The Great Pootini

The other day my friend Dale made an announcement on Facebook. He said “nobody needs to know what I think about ‘Mercury in retrograde.'” He typed it emphatically, you could just tell.  It’s not always easy to judge these things in the digital world, but I believe he was taking a tone.

Dale and I are compatible spirits. We’re not entirely alike of course. He tends toward melancholy, and I toward alcoholy. But I thought it was likely that if nobody needed to know what he thinks about Mercury in retrograde, maybe nobody needed to know what I think about it either. Which means I have to go look it up again so that I remember what I think about it. I try to keep a tidy house in my head and that means I maintain a running fire sale on thoughts that I haven’t used in a few years.

So I looked it up. If a planet is in retrograde, it means it looks like it’s going backwards from the vantage point of us on Earth. It’s not going backwards. It’s going the same direction as it always has. It’s just an illusion brought about because the planets take different amounts of time to orbit the sun and they do a little leap-frogging. Shepherds who spent one heck of a lot of time under the stars noticed that the planets seemed to go astray every so often and, not having a clear grip on what was actually going on, began to read a lot into it. Maybe they fell into some hard times and squinted up at the planet backing up and thought: huh. We should probably be more cautious whenever that happens. And a whole network of observations and associations built up around these things and got passed down. It’s like thinking your team loses when you forget to wear your lucky shirt, only bigger, inasmuch as it involves everybody and the whole solar system and all.

Thousands of years later when we’re sophisticated enough to land a golf cart on a particular plain on Mars, people still figure the shepherds were probably on to something.

So I don’t have the particulars, but you’re supposed to approach decisions in your own life in specific ways whenever it looks kind of like the planets are going to backwards even though they’re not.
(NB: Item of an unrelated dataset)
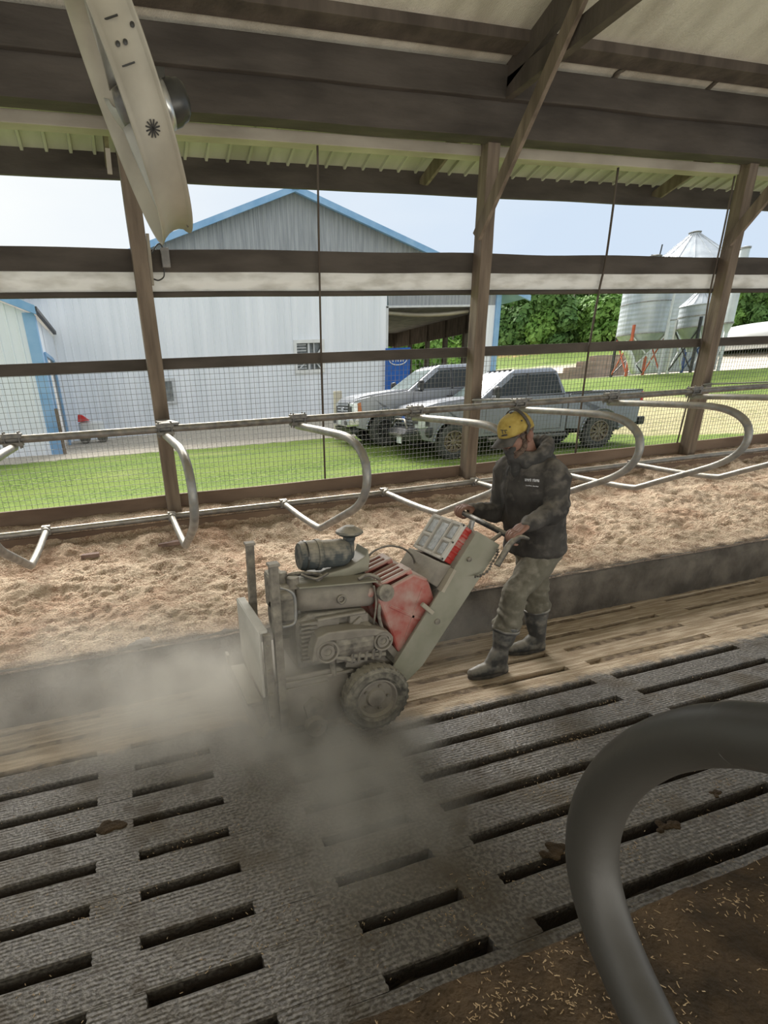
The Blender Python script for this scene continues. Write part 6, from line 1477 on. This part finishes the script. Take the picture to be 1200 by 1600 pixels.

Like, right now Mercury is in retrograde. It’s in retrograde an average of three times a year, so you have to stay on top of it. When Mercury is in retrograde, you might need to plan more carefully. With proper knowledge of your star charts, you would know when to plan for more spontaneity, say. And everyone isn’t affected the same way. It depends on when you, personally, first presented your slimy self to the outside air. If you’re a November baby, you might have to conduct yourself in a whole different way from a spring hatchling.

Which means my parents changed everything for me when they had me induced two weeks early. The effect that Mercury has on me as it trundles predictably around the sun but appears to be going backwards might be entirely different than it could have been, all because of parental fatigue and a  Pitocin drip.

If I do want to know what it is I should be doing, or doing differently, as a result of these celestial illusions, there’s an astrologer in the neighborhood I can consult. Scoff if you will, but she’s got powers. She gets bigger every time she approaches me and smaller when she leaves. Swear to Jupiter.